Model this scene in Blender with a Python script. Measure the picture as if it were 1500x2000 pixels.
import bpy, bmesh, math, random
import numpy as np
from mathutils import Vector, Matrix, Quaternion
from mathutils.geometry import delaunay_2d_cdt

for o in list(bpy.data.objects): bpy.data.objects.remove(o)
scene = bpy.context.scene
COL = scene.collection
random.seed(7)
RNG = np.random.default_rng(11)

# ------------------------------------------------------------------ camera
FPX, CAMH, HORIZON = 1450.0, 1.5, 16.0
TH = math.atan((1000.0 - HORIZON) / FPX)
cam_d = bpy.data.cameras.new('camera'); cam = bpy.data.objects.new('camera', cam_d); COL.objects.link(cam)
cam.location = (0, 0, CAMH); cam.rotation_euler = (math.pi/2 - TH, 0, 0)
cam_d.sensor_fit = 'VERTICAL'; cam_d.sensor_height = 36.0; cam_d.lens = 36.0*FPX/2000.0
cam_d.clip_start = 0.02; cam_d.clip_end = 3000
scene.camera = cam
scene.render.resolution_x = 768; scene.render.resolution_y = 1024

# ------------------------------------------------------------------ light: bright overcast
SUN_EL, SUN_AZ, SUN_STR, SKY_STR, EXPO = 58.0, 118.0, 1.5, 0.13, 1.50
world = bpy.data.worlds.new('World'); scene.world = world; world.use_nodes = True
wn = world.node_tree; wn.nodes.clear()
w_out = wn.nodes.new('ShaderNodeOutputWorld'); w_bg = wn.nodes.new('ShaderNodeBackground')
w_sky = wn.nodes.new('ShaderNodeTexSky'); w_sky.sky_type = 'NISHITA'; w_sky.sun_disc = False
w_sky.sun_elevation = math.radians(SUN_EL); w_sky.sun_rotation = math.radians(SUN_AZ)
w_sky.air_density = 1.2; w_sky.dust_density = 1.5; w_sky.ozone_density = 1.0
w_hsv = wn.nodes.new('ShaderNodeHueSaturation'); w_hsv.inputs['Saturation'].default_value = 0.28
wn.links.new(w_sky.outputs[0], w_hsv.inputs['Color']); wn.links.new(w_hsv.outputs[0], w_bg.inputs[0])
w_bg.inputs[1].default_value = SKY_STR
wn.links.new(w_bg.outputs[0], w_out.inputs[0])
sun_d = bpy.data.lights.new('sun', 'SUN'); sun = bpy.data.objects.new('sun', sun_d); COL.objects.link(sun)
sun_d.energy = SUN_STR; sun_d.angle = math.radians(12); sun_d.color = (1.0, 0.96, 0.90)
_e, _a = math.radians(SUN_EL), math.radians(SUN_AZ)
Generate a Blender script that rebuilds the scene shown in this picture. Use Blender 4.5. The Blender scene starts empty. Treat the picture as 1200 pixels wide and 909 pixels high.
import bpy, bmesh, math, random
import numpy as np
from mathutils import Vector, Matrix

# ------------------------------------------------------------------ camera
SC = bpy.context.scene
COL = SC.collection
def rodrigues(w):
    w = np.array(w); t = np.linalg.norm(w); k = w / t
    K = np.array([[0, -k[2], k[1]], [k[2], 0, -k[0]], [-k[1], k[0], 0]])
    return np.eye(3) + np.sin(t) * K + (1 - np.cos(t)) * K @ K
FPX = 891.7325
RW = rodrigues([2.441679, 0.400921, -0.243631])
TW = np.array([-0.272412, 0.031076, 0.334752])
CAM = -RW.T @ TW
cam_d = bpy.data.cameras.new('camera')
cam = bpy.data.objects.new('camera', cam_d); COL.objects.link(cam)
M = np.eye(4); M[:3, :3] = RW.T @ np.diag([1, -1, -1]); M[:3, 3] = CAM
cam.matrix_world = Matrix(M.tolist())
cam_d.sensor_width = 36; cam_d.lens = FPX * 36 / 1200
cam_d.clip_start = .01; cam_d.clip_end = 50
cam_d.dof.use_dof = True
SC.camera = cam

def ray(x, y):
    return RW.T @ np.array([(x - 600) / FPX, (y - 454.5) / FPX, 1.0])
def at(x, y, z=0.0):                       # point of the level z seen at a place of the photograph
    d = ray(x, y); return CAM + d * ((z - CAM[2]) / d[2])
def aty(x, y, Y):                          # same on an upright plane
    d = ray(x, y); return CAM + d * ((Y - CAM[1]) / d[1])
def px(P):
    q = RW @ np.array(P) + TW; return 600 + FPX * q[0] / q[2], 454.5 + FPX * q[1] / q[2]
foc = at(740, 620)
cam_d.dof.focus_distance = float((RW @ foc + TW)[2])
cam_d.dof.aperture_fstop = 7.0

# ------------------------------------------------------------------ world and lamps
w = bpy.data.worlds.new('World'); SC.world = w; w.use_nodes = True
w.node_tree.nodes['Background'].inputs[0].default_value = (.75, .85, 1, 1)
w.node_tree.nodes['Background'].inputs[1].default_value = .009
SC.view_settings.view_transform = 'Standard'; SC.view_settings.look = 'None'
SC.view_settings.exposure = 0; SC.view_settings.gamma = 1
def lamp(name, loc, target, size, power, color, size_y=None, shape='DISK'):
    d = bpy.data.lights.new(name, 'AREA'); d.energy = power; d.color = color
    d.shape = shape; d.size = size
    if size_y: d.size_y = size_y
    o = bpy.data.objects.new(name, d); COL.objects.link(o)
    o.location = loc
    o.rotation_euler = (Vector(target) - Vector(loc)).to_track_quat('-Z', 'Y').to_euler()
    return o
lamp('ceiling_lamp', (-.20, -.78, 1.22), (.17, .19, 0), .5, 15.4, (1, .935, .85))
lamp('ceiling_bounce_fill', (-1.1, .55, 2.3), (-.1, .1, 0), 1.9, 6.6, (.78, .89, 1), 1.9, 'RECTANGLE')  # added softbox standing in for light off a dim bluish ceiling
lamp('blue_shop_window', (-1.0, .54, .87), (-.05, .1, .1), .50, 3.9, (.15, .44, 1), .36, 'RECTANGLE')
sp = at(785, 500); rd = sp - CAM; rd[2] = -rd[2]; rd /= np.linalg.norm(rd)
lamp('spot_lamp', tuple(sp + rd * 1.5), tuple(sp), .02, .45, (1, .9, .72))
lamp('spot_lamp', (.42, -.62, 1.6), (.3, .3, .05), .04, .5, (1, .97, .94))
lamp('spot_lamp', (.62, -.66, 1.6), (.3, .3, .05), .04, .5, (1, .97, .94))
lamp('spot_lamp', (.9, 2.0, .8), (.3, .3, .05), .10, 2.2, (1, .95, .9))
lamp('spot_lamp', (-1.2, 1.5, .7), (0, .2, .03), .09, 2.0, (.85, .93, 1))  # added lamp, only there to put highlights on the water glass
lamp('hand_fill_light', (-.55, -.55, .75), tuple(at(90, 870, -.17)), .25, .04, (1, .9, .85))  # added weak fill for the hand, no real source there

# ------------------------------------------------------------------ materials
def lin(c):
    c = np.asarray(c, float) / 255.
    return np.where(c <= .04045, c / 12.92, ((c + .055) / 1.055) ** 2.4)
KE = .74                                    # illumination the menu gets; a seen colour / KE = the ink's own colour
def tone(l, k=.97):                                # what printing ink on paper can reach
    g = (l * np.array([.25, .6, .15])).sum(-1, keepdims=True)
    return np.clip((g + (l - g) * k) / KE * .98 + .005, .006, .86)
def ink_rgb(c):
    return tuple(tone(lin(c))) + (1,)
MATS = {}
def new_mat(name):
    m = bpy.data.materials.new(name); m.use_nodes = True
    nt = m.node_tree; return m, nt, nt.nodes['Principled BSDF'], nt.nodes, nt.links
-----
JOB: Gather every line from the entries above where the word "this" appears, and copy them.

REPLY:
Model this scene in Blender with a Python script. Measure the picture as if it were 1500x2000 pixels.
Generate a Blender script that rebuilds the scene shown in this picture. Use Blender 4.5. The Blender scene starts empty. Treat the picture as 1200 pixels wide and 909 pixels high.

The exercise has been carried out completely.